Reshad Jones, S, Dolphins
There’s no way to know for certain whether new Dolphins defensive coordinator Vance Joseph will bring the principles he learned in Cincinnati — where he served as defensive backs coach the past two seasons — with him to Miami. If he does, though, it could mean a whole lot of fun for Jones.
For the Bengals, the designations “free safety” and “strong safety” haven’t meant much in recent years. Both Reggie Nelson (now with the Raiders) and the recently re-signed George Iloka split duties as the single-high safety when Cincinnati went with that look in 2015, and often it was Nelson — nominally the free safety — who would lurk near the line of scrimmage.
My hope is that this year Jones gets the same treatment for the Dolphins. At 6-foot-1 and 215 pounds, he’s a sturdy back-end defender who can cause a lot of damage when charging downhill. That’s what made it frustrating last fall to watch him stay about 15 yards deep into the defensive backfield, even if he did finish with five interceptions.
Both Bengals safeties spent time hovering around the ball a year ago, and both were given ample opportunities to wreak havoc in that portion of the field. Cincy finished 14th in defensive back blitz rate last year, with almost all of that extra pressure coming from its safeties. Miami finished 26th in the same metric. Jones deserves a defense that uses every bit of his athleticism, and if Joseph brings some of Mike Zimmer’s scheme with him, the seventh-year safety just might get it.
Travis Benjamin, WR, Chargers
Every once in a while, there’s a mid-tier free-agent signing I totally forget about. The move gets lost in the offseason frenzy, and come June or July, I look at a team’s depth chart and think, “Oh yeah! That happened!” Benjamin landing in San Diego fell into that category this year, and being reminded of gave me a chance to get excited all over again.
The most memorable part of Benjamin’s 2015 season was easily the Browns’ Week 2 game against Tennessee, when he scored three touchdowns (two on receptions and one on a punt return), all of which went at least 50 yards, in a 28–14 win. Benjamin showed last fall — mostly with Johnny Manziel starting at quarterback, no less — why he’s among the scariest quick-strike players in football. He finished the year with 966 receiving yards. Nearly a third — 314 — came on only six catches.
We know he can stretch the field, and that’s an area where the Chargers have a void. The recently retired Malcom Floyd led the league in average depth of target last season, and Benjamin should instantly provide San Diego with a down-the-field option. It’s easy to see how he’ll inhabit Floyd’s role in the play above, but what’s funny is the Chargers’ new deep threat, at 5-foot-10 and 175 pounds, is 7 inches shorter than their old one.

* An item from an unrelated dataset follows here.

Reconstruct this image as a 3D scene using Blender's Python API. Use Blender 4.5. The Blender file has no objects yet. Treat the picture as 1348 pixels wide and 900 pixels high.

That won’t matter much with the way Benjamin tears down the field, and that, more than anything else, is the element he brings to San Diego. When QB Philip Rivers and that offense are rolling, the Chargers play a get-open-and-I’ll-get-you-the-ball brand of offense I love. Keenan Allen, Antonio Gates, and Danny Woodhead all belong in the Always Open Club, but Benjamin can give the team a jolt it hasn’t had in … I don’t even know how long.
His speed (4.36 in the 40) offers San Diego the opportunity to launch some downfield rockets, but it also makes him an ideal midrange target in a Rivers-led offense. Since cornerbacks have to respect his speed, Benjamin is able to chew up defensive backs on timing-based comebacks and underneath routes — the type of throws on which Rivers thrives. Benjamin’s deep catches from last year were memorable, but take out the six bombs mentioned above and he averaged 10.5 yards a grab. That’s possession-receiver stuff, and I could absolutely see him filling the crossing-route and screen-game holes created when the Chargers lost Stevie Johnson for the season to a meniscus injury.
Benjamin has a chance to be an amalgam of the two major pieces that San Diego will miss this year, and he’ll play with Rivers instead of the latest victim of Cleveland’s quarterback black hole. You can understand why I’m looking forward to this.